NBCUniversal’s Stamford Studios marked has installed a Solid State Logic System T S400 broadcast audio platform to manage broadcast audio for The Steve Wilkos Show and Karamo daytime talk shows at the 46,000sq-ft, full-service production facility (the former Rich Forum Theater) in downtown Stamford, Connecticut. ‘We’re live to tape and we don’t do second takes,’ says Rob Alexander, the shows’ freelance A1.
It’s all about the workflow for Alexander, and the mixing console needs to be fast and efficient to operate. Having been working on an SSL C100 HDS in Stamford Studios’ control room since 2013, the 40-year audio veteran says he was pleasantly surprised by how quickly and easily he could operate the new System T, which has far fewer hardware controls than the old console.
‘Because the console is so different than the C100 in appearance, certainly with the touchscreens, my fear was that the learning curve was going to be long. But it is very, very user friendly and the learning curve was relatively short.
‘I’ve worked on a lot of different consoles in a lot of different places, and I’ve never seen an audio console with just one knob on the fader strip,’ he adds. ‘One of the most important things for me is the speed with which I can access things like microphone trims. The shows are very dynamic and there is a lot going on, so I’m controlling levels and EQ on the fly.’
‘That single knob does wonderful things in combination with the graphic presentation,’ Chief Engineer Barry Minnery observes. ‘And you can also use your fingers on the touch screen to affect things, which is helpful, too. It’s all very accessible. Once you start using it, it’s honestly pretty intuitive.’
Alexander also appreciates the workflow offered by the touchscreens: ‘The fact that there are three different ways to tap on the touch screen seemed cumbersome to me at first, but then you see the brilliance of it. Even just laying out the console was wonderful, too, with dragging and dropping inputs to where I needed them. It was so flexible.
He also notes that the System T platform handles transients differently from the previous desk: ‘It started occurring to me that the transients of the guests clapping, very close to the mic, were just much sharper and cleaner and faster. The console seems to be much more responsive; the process of making an analogue signal into a digital signal seems to be quicker. It really is dramatically different. I don’t know if anybody at home watching on television appreciates it. But most of what we do here we do for ourselves anyway, because we want it to be great.’

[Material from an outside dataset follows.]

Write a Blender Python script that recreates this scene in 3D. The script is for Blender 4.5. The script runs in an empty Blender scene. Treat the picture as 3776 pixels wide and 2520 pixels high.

Because Alexander often must react quickly to events on the shows, the S400 surface has been paired with two System T Fader Tiles to the right of the master section, putting a total of 64 channel faders under his fingers. ‘It can go from a whisper to a scream very quickly, so having the ability to expand the fader count when required is huge,’ he explains.
On a typical show, he manages 18 microphones with a further ten audience mics hung from the lighting grid in the studio, which seats about 120 people. ‘We shoot guests in the wings,’ he says. ‘Very often someone leaves in anger, and they’ve been known to tear off their microphone and storm off to a green room. There are shotgun mics on the handheld cameras and the cameras follow them, so those mics can save me sometimes, otherwise, I have no audio to play with.’
System T’s onboard dynamics processing provides an extra layer of control: ‘Having two channels of compression on each channel strip is wonderful because one I use as a normal compressor to level out, and then compressor two is the drop-dead, hard limiter – which I really need,’ Alexander observes, ‘It took a little bit of tweaking in the beginning to get it how I wanted it to sound, but that is a wonderful tool to have for what we do.’
Beyond the microphone inputs, there are four playback sources for rolling in tape packages, three remote guest video calls in and out, and mix minuses on those. Feeds are sent to the PA and to a producer area backstage, and also to an area where there are guests backstage.’
The System T was delivered with SSL’s SB 32.24 SuperAnalogue Stagebox and has been integrated into the facility’s existing Dante network. ‘Between the Dante network and the ability to move things around with Dante on the board, we don’t do patching anymore. And we used to split everything at the old stagebox, but now we just use that gain-compensated output out of the new stage box. It has totally simplified things,’ Minnery says.
To interface with the control room’s legacy infrastructure, the new system also includes SSL’s Madi-Bridge units. ‘I really liked the little display,’ he says. ‘It was a great way for me to troubleshoot the workflow as we were doing the switchover between consoles. Plus, they’re dual power supply, and we like a lot of stuff to be redundant. We have a second Tempest Engine, and we have a backup computer for the control surfaces. We’ve got a fair amount of redundancy, because we really can’t have downtime.’